Vocal Ensemble Workshop Session 2: Saturday Feb 14 3:30-5:00pm

In our first session, we covered

  • the fundamentals of getting acquainted with the voice

  • somatics of singing and breathwork

  • holding a durational pitch with sine wave drone

  • vowel sounds + overtones/harmonics

  • adding the 5th and 4th intervals of the scale

  • some basic ensemble motion and coordination

In our next session, we will cover

  • tuning with the mask & inner ear + memory

  • vocal strengthening/belting: volume, attack, sustain

  • learning the 2nd, 4th, and 5th intervals

  • glissando and portamento between notes

  • microtonal shimmering, beats, and blurring

  • continuing ensemble motion and coordination

Exercises for the week to prepare for Session 2:

  1. Continue practicing holding long duration notes with a reference pitch. Work on ‘stacking’ the notes by pausing to breathe for long notes, one after the other.

  2. Work to hear your tuning and detect beats. Use singing from the mask (‘ng’ hum) and inner ear to move closer to the reference tone.
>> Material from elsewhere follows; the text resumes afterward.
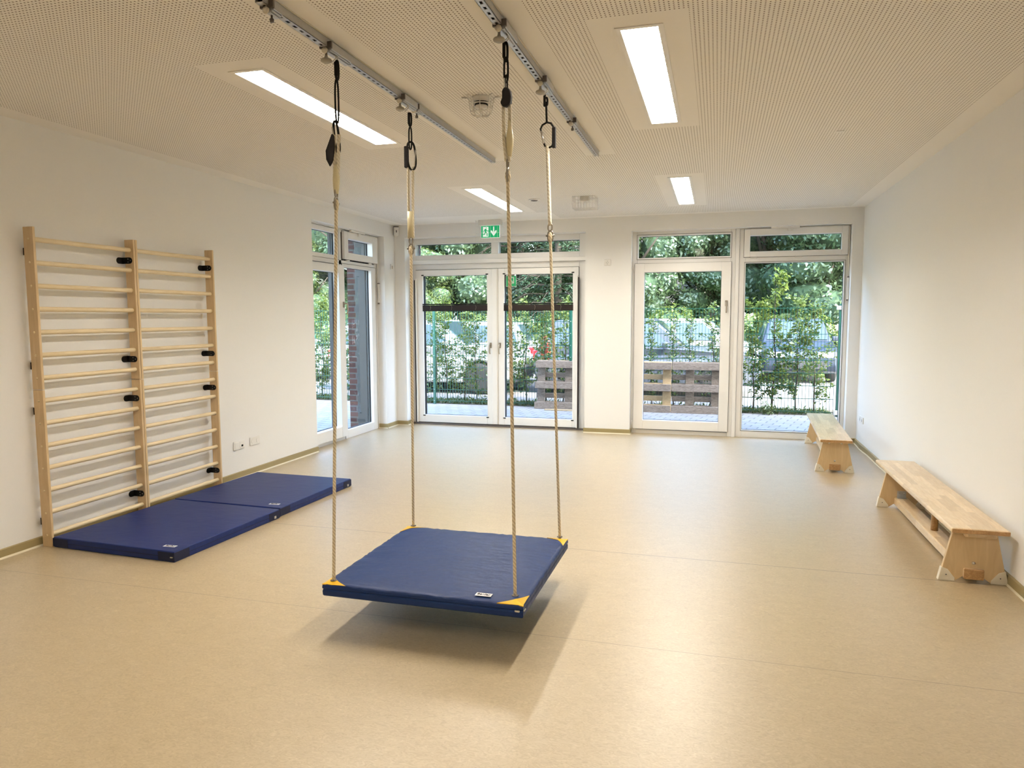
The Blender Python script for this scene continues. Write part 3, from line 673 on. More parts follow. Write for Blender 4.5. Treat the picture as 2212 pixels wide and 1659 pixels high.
def carriage(x, y, label, hook=True):
    zb = H-0.041
    t = thing('rope_carriage' if hook else 'track_stop', label, 'carriage' if hook else 'track stop', (x, y, zb), 'rope carriages under the tracks' if hook else 'end stops on the tracks')
    S = MB(); L = 0.19 if hook else 0.07
    S.box(x-0.030, x+0.030, y-0.004, y+0.006, zb-0.006, zb+0.022)
    S.build('end_plate', MT['zinc_dark'], t)
    S = MB(); S.box(x-0.026, x-0.0192, y+0.006, y+L, zb-0.010, zb+0.024); S.box(x+0.0192, x+0.026, y+0.006, y+L, zb-0.010, zb+0.024); S.box(x-0.019, x+0.019, y+0.006, y+L, zb-0.016, zb-0.001); S.box(x-0.010, x+0.010, y+0.006, y+L, zb-0.022, zb-0.016); S.bevel(0.002, 1)
    S.build('clamp_body', MT['zinc'], t)
    S = MB(); S.lathe([(0.0, 0), (0.014, 0), (0.014, 0.006), (0, 0.006)], (x-0.004, y-0.006, zb-0.014), 14, axis=1); S.build('bolt', MT['cream_plastic'], t)
    if hook:
        S = MB(); zk = zb-0.062
        S.lathe([(0, -0.002), (0.012, -0.004), (0.024, 0.002), (0.026, 0.008), (0.022, 0.014), (0.009, 0.020), (0.006, 0.030), (0.006, 0.048)], (x-0.006, y+0.012, zk), 20); S.build('knob', MT['knob'], t)
        for d in (0.050, 0.066):
            S = MB(); S.tube([(x+0.004, y+d, zb-0.012), (x+0.020, y+d, zb-0.022), (x+0.022, y+d, zb-0.036), (x+0.010, y+d-0.008, zb-0.050), (x-0.0, y+d-0.01, zb-0.058)], 0.003, 7); S.build('hook', MT['steel'], t)
    else:
        S = MB(); S.lathe([(0, -0.028), (0.008, -0.028), (0.009, -0.016), (0.004, -0.012), (0.004, 0.0)], (x, y+0.03, zb-0.02), 12); S.build('thumb_screw', MT['zinc_dark'], t)
    return t
xa, xb = TRK[0][0]+0.008, TRK[1][0]+0.008
carriage(xa, 3.000, 'steel carriage on the left track above the near left swing rope')
carriage(xa, 3.79, 'steel carriage on the left track above the far left swing rope')
carriage(xb, 2.985, 'steel carriage on the right track above the near right swing rope')
carriage(xb, 3.72, 'steel carriage on the right track above the far right swing rope')
carriage(xa, 2.56, 'small steel stop at the near end of the left track', False)
carriage(xa, 3.99, 'small steel stop on the left track just past the far carriage', False)
carriage(xb, 4.53, 'small steel stop alone on the right track past both carriages', False)

# ------------------------------------------------------------------ swing
ROPES = {  # top, bottom
    'FL': (Vector((-1.690, 3.045, 2.652)), Vector((-1.735, 2.972, 0.25))),
    'BL': (Vector((-1.672, 3.815, 2.650)), Vector((-1.734, 3.909, 0.25))),
    'FR': (Vector((-0.886, 3.030, 2.652)), Vector((-0.848, 3.020, 0.25))),
    'BR': (Vector((-0.889, 3.790, 2.652)), Vector((-0.837, 3.926, 0.25)))}
def at(k, z):
    a, b = ROPES[k]; t = (a.z-z)/(a.z-b.z); return a+(b-a)*t
def link(S, c, L, wd, r, ax, n=26, tilt=0.0):
    """oblong link, centre c, length L (vertical), width wd, in plane ax ('x' or 'y')"""
    pts = []
    for i in range(n):
        a = 2*PI*i/n; ce, se = math.cos(a), math.sin(a)
        h = (abs(se)**0.7)*(1 if se > 0 else -1)*(L/2-r); q = (abs(ce)**0.8)*(1 if ce > 0 else -1)*(wd/2-r)
        q += tilt*h
        pts.append((c[0]+(q if ax == 'x' else 0), c[1]+(q if ax == 'y' else 0), c[2]+h))
    S.tube(pts, r, 7, closed=True)
def twin_rope(S, k, z0, z1, spread, r, ax='x', n=14, shape=None):
    for s in (-1, 1):
        pts = []
        for i in range(n+1):
            t = i/n; z = z0+(z1-z0)*t; p = at(k, z)
            q = s*(spread[0]+(spread[1]-spread[0])*t if shape is None else shape(t))
            pts.append((p.x+(q if ax == 'x' else 0), p.y+(q if ax == 'y' else 0), z))
        S.tube(pts, r, 8)
def swing_rope(k, label, cfg):
    a, b = ROPES[k]
    t = thing('swing_rope', label, 'rope', tuple(b), 'ropes holding the blue platform swing')
    z = cfg['link']
    S = MB(); link(S, at(k, (z[0]+z[1])/2), z[0]-z[1], 0.026, 0.0055, 'y' if cfg.get('edge') else 'x'); S.build('snap_link', MT['black'], t)
    S = MB(); p = at(k, (z[0]+z[1])/2+0.02); S.box(p.x-0.014, p.x-0.001, p.y-0.006, p.y+0.006, p.z-0.045, p.z+0.02); S.bevel(0.003, 1); S.build('swivel_clip', MT['black'], t)
    return t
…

  3. With your practice, add in changing vowel sounds (ohh to eee to ahh to ooh). Try to hear overtones and harmonics.

  4. Extend the practice to sing the 5th and 4th intervals along with your reference pitch as the fundamental. For example: with a drone of D, the 4th is G and the 5th is A. Try to nail your tuning by adding playback reference for those notes as well, if needed.

  5. Now move between notes, starting with the fundamental and improvising between the 4th and the 5th. Experiment with glissando (sliding into the notes) and portamento (moving directly to each note without sliding). Alter tempo and keep playing with your timbre- change vowel sounds, work with volume, tongue placement, lip shape, jaw, and throat opening.

La Monte Young’s Theater of Eternal Music was a 1960’s collective that he formed to explore the phenomenological aspects of long duration performances by using influences from Hindustani raga and environmental sound, such as the hum of electrical wires near where he grew up in Idaho, and the 60 Hz hum of the aquarium in his home. He played with pitches at distances from the fundamental drone using a special tuning system (we won’t worry about that for now) that accentuated certain intervals to create an open, dream-like, ‘eternal’ feeling- such as the 2nd, the 4th, the 5th, the ‘septimal 7th’, etc. The group experimented with using strings, horns, the voice, and eventually electronic sine waves, which influenced Young’s later work with the Dream House, the Well-Tuned Piano, and other works…not to mention the influence on Young’s collaborator John Cale who brought these ideas to The Velvet Underground.

These works and Young’s philosophy formed a major strain of modern music in the 20th century that rippled into classical, rock, punk, underground, electronic, dance music, visual art, curated environments, and advances in musical tuning systems. La Monte is currently 90 years old and continues to compose; his long-time partner, the great visual artist/musician Marian Zazeela, passed in 2024 at the age of 83.

Here are links to two examples of his early work that are related to our vocal ensemble practice:

‘Pre-Tortoise Dream Music’- https://youtu.be/aLitnrAd9jg

Here the ensemble works with their instruments much in the way our early sessions will explore durational singing in reference to a fundamental drone, with certain intervals that can be added to form rich, complex, and dynamic chords- not to create melodies, but to solely use harmony and timbre as the core elements. You can hear the hypnotic, trance-like, timeless quality of the sound but also notice the subtle changes occurring throughout so that there is a non-linear motion to the music.

La Monte Young and Marian Zazeela singing together with sine wave- https://youtu.be/2lrrqq3NXgk

Here is a great example of singing somewhat similar to what we are working on in our initial sessions. La Monte’s long-time partner Marian Zazeela (a great visual artist as well: calligrapher, light artist, and installation designer) holds the fundamental pitch along with a sine wave reference tone. La Monte sings with her by matching the drone and moving to other intervals, such as the 4th, 5th, and septimal 7th, in different combinations, which becomes quite melodic. You can hear the influence of Hindustani raga singing on his style (they both trained with master vocalist Pandit Pran Nath for many years), and you can hear him occassionally try to dip to very low octaves. But notice how the music isn’t trying to ‘go anywhere’ or have any sense of linear melody- the harmonies and duration themselves make up the music.